Siguiendo el modelo anglosajón, ampliamente criticado por la doctrina continental, el Anteproyecto establece ahora la responsabilidad penal de las personas jurídicas, lo que vulnera los principios de responsabilidad personal y de culpabilidad, principios que fueron consagrados como una gran conquista en la reforma penal de 1983. Me resisto a creer que los autores del Anteproyecto hayan sido conscientes de la trascendencia que implica esa reforma.Porque, según el artículo 430.2 del Anteproyecto, si el administrador de una sociedad anónima comete un delito de cohecho o de tráfico de influencias, la responsabilidad penal no sólo le alcanza al autor, sino también a la entidad a la que haya beneficiado esa conducta penalmente ilícita.
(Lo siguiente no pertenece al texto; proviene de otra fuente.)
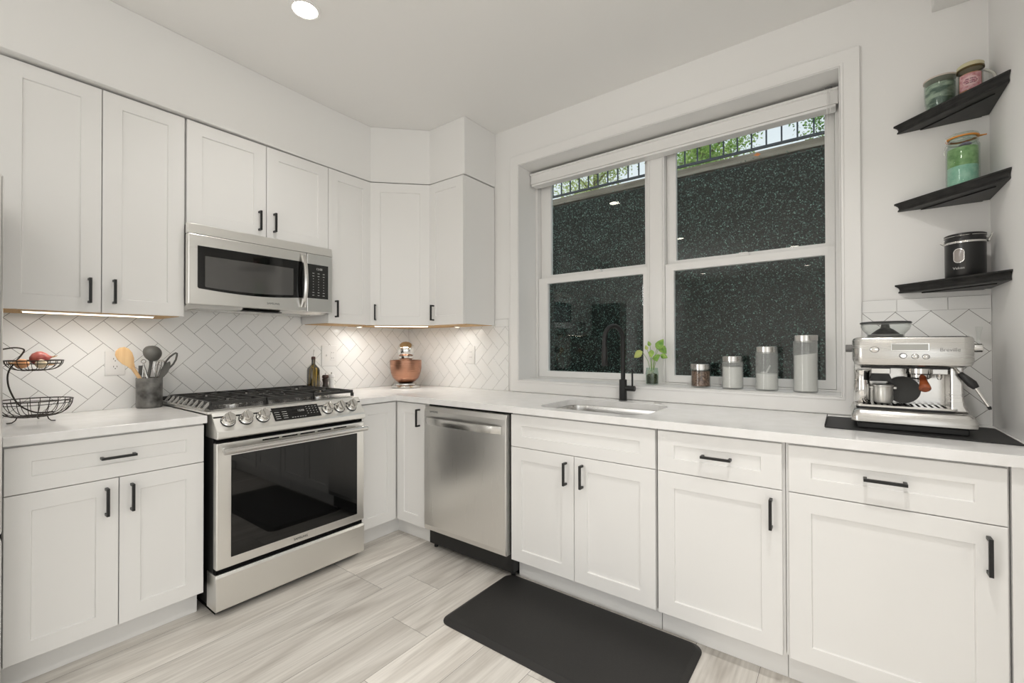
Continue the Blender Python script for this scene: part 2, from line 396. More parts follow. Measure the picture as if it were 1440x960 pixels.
# ------------------------------------------------------------------ window
def build_window():
    win = bpy.data.objects.new('window_1', None); COL.objects.link(win); win.location = (2.05, .2, WB); win['kind'] = 'structure'
    # casing
    def ring(x0, x1, z0, z1, X0, X1, Z0, Z1, y0, y1):
        bm = new_bm()
        o_ = [(X0, Z0), (X1, Z0), (X1, Z1), (X0, Z1)]; i_ = [(x0, z0), (x1, z0), (x1, z1), (x0, z1)]
        V = {}
        for nm, L in (('o', o_), ('i', i_)):
            for yy in (y0, y1):
                for q, (a, b) in enumerate(L): V[nm, yy, q] = bm.verts.new((a, yy, b))
        for q in range(4):
            r = (q+1) % 4
            bm.faces.new((V['o', y0, q], V['o', y0, r], V['i', y0, r], V['i', y0, q]))
            bm.faces.new((V['o', y1, q], V['i', y1, q], V['i', y1, r], V['o', y1, r]))
            bm.faces.new((V['o', y0, q], V['o', y1, q], V['o', y1, r], V['o', y0, r]))
            bm.faces.new((V['i', y0, q], V['i', y0, r], V['i', y1, r], V['i', y1, q]))
        return bm
    obj('window_casing', ring(WL, WR, WB, WT, 1.0907, 3.0139, .9155, 2.541, -.018, -.0005), TRIM, win, bevel=.003)
    obj('casing_bead', ring(WL-.001, WR+.001, WB-.001, WT+.001, WL-.012, WR+.012, WB-.012, WT+.012, -.022, -.0185), TRIM, win, bevel=.0015)
    # jamb extension lining the reveal
    obj('window_jamb', ring(WL+.004, WR-.004, WB+.004, WT-.004, WL+.0005, WR-.0005, WB+.0005, WT-.0005, -.0175, .3), TRIM, win)
    # outer frame + mullion
    bm = ring(1.182, 2.921, 1.008, 2.445, WL+.0045, WR-.0045, WB+.0045, WT-.0045, .192, .298)
    box(bm, 1.988, 2.092, .192, .298, 1.008, 2.445)
    box(bm, 1.997, 2.003, .186, .192, 1.008, 2.445); box(bm, 2.077, 2.083, .186, .192, 1.008, 2.445)
    obj('window_frame', bm, TRIM, win, bevel=.002)
    for xa, xb, ga, gb in ((1.183, 1.987, 1.262, 1.957), (2.093, 2.920, 2.144, 2.878)):
        lo = obj('lower_sash', ring(ga, gb, 1.052, 1.672, xa, xb, 1.009, 1.715, .200, .232), TRIM, win, bevel=.003)
        obj('pane', boxm(ga-.004, gb+.004, .214, .218, 1.048, 1.676), PANE, lo)
        us = obj('upper_sash', ring(ga+.004, gb+.001, 1.738, 2.40, xa, xb, 1.69, 2.444, .236, .268), TRIM, win, bevel=.003)
        obj('pane', boxm(ga, gb+.005, .250, .254, 1.734, 2.404), PANE, us)
        cx = (ga+gb)/2+(.03 if xa < 2 else 0)
        bm = new_bm(); box(bm, cx-.033, cx+.033, .2, .235, 1.7155, 1.7255); box(bm, cx-.02, cx+.026, .203, .228, 1.7255, 1.735)
        obj('sash_lock', bm, TRIM, win, bevel=.003)
build_window()
# blind headrail
def build_blind():
    b = thing('window_blind', 'white faux wood blind pulled fully up at the top of the window', 'blind', (2.05, .11, 2.36))
    bm = new_bm(); prism(bm, [(.122, 2.376), (.126, 2.436), (.113, 2.440), (.113, 2.449), (.126, 2.449), (.134, 2.445), (.134, 2.376)], 'x', 1.170, 2.936)
    obj('valance', bm, TRIM, b, bevel=.001)
    obj('headrail', boxm(1.175, 2.93, .1345, .185, 2.41, 2.456), TRIM, b)
    bm = new_bm()
    for i in range(6): box(bm, 1.18, 2.925, .137, .185, 2.374+i*.006, 2.3775+i*.006)
    obj('slats', bm, TRIM, b)
    obj('bottom_rail', boxm(1.178, 2.927, .120, .186, 2.3600, 2.3735), TRIM, b, bevel=.002)
    for x in (2.893, 2.905):
        bm = new_bm(); tube(bm, [(x, .110, 2.452), (x, .109, 2.42), (x, .109, 2.0), (x, .109, 1.62 if x < 2.9 else 1.70)], .0012, 6)
        obj('pull_cord', bm, TRIM, b)
    obj('clip', boxm(2.885, 2.915, .1075, .1125, 2.449, 2.456), GPRINT, b)
build_blind()
# ------------------------------------------------------------------ cabinets
def shaker(u0, u1, v0, v1, M, th=.019, st=.066, rail=.062, rec=.007):
    """door in local frame: x along the face, y up, z out of the face (0 = back)"""
    bm = new_bm()
    o_ = [(u0, v0), (u1, v0), (u1, v1), (u0, v1)]; i_ = [(u0+st, v0+rail), (u1-st, v0+rail), (u1-st, v1-rail), (u0+st, v1-rail)]
    b = .0025
    j_ = [(u0+st+b, v0+rail+b), (u1-st-b, v0+rail+b), (u1-st-b, v1-rail-b), (u0+st+b, v1-rail-b)]
    e = .0015
    f_ = [(u0+e, v0+e), (u1-e, v0+e), (u1-e, v1-e), (u0+e, v1-e)]
    B = [bm.verts.new((*p, 0)) for p in o_]; O = [bm.verts.new((*p, th-e)) for p in o_]; Fv = [bm.verts.new((*p, th)) for p in f_]
    I = [bm.verts.new((*p, th)) for p in i_]; J = [bm.verts.new((*p, th-rec)) for p in j_]
    bm.faces.new(B[::-1])
    for q in range(4):
        r = (q+1) % 4
        bm.faces.new((B[q], B[r], O[r], O[q])); bm.faces.new((O[q], O[r], Fv[r], Fv[q]))
        bm.faces.new((Fv[q], Fv[r], I[r], I[q])); bm.faces.new((I[q], I[r], J[r], J[q]))
    bm.faces.new(J)
    bm.transform(M); return bm
def pull(cu, cv, M, vertical=True, L=.108, th=.019):
    bm = new_bm(); h = L/2; a = .0049; z0, z1 = th+.024, th+.034
    if vertical:
        box(bm, cu-a, cu+a, cv-h, cv+h, z0, z1)
        for s in (-1, 1): box(bm, cu-a, cu+a, cv+s*h-(2*a if s > 0 else 0), cv+s*h+(2*a if s < 0 else 0), th+.0003, z0)
    else:
        box(bm, cu-h, cu+h, cv-a, cv+a, z0, z1)
        for s in (-1, 1): box(bm, cu+s*h-(2*a if s > 0 else 0), cu+s*h+(2*a if s < 0 else 0), cv-a, cv+a, th+.0003, z0)
    bm.transform(M); return bm
G = .0015
def door(par, u0, u1, v0, v1, M, handle=None, name='door', vertical=True, **k):
    d = obj(name, shaker(u0+G, u1-G, v0+G, v1-G, M, **k), CAB, par)
    if handle: obj('handle', pull(handle[0], handle[1], M, vertical), BLACKM, d, bevel=.0008)
    return d
UF = .316; UT, UB = 2.363, 1.374        # wall cabinets: box front, top, bottom
UCG = 'white shaker wall cabinets'; BCG = 'white shaker base cabinets'
MA = lambda x: frameM((x, 0, 0), (0, 1, 0), (1, 0, 0))      # u = y
MB_ = lambda y: frameM((0, y, 0), (1, 0, 0), (0, -1, 0))    # u = x
def carcass(bm_list, mats, par):
    for nm, bm, mt in zip(('body', 'underside'), bm_list, mats): obj(nm, bm, mt, par)
# 24 in pair left of microwave
def upper_A(label, y0, y1, z0, z1, doors):
    t = thing('wall_cabinet', label, 'cabinet', (0.01, (y0+y1)/2, z0))
    y0 += .0008; y1 -= .0008
    obj('body', boxm(.0085, UF, y0, y1, z0+.004, z1), CAB, t)
    obj('underside', boxm(.02, UF-.02, y0+.016, y1-.016, z0+.0005, z0+.0035), WOODRAW, t)
    for u0, u1, hu, hv in doors: door(t, u0, u1, z0, z1, MA(UF+.0005), (hu, hv))
    return t
upper_A('tall white two-door wall cabinet left of the microwave, lit underneath', -2.31, -1.69, UB, UT, [(-2.31, -2.0035, -2.044, 1.468), (-2.0035, -1.697, -1.963, 1.470)])
upper_A('short white two-door wall cabinet directly above the microwave', -1.69, -.931, 1.838, UT, [(-1.69, -1.3075, -1.348, 1.928), (-1.3075, -.931, -1.267, 1.933)])
upper_A('narrow single-door white wall cabinet right of the microwave', -.931, -.6105, UB, UT, [(-.931, -.6105, -.882, 1.468)])
def upper_corner():
    t = thing('corner_wall_cabinet', 'white wall cabinet set diagonally across the corner above the copper pot', 'cabinet', (.3, -.3, UB))
    bm = new_bm(); P = [(.0085, -.0085), (.0085, -.6085), (UF, -.6085), (.6085, -UF), (.6085, -.0085)]
    prism(bm, P, 'z', UB+.004, UT); obj('body', bm, CAB, t)
    bm = new_bm(); P = [(.02, -.02), (.02, -.59), (UF-.02, -.59), (.59, -UF+.02), (.59, -.02)]
    prism(bm, P, 'z', UB+.0005, UB+.0035); obj('underside', bm, WOODRAW, t)
    o = Vector((UF, -.6105, 0)); u = (Vector((.6105, -UF, 0))-o).normalized(); n = Vector((u.y, -u.x, 0)); L = (Vector((.6105, -UF, 0))-o).length
    M = frameM(o+n*.002, u, n)
    door(t, .006, L-.006, UB, UT, M, (.042, 1.462))
upper_corner()
def upper_B():
    t = thing('wall_cabinet', 'single-door white wall cabinet on the window wall beside the corner one', 'cabinet', (.78, -.16, UB))
    obj('body', boxm(.6115, .9435, -UF, -.0085, UB+.004, UT), CAB, t)
    obj('underside', boxm(.627, .928, -UF+.02, -.02, UB+.0005, UB+.0035), WOODRAW, t)
    door(t, .6125, .943, UB, UT, MB_(-UF-.0005), (.664, 1.460))
upper_B()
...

Es decir: que si un apoderado del Banco de Santander soborna a un funcionario, el tribunal, imperativamente, tiene que suspender todas las actividades de esa entidad financiera y clausurar igualmente todas sus sucursales. Pero ¿en qué cabeza cabe que por la actuación individual de una administrador desleal tengan que responder los miembros del consejo de administración que ignoraban esa actividad delictiva, los millones de accionistas, empleados y depositantes del banco y, en definitiva, todos los españoles que resultarían afectados por el terremoto financiero y económico que supondría la clausura del primer banco nacional?
Como he tratado de exponer a lo largo de esta Tribuna, el Anteproyecto de 2008 es tan politicocriminalmente funesto y técnicamente equivocado como coherente con las predominantemente desastrosas anteriores reformas de populares y socialistas.
Enrique Gimbernat es catedrático emérito de Derecho Penal en la Universidad Complutense y miembro del Consejo Editorial de EL MUNDO.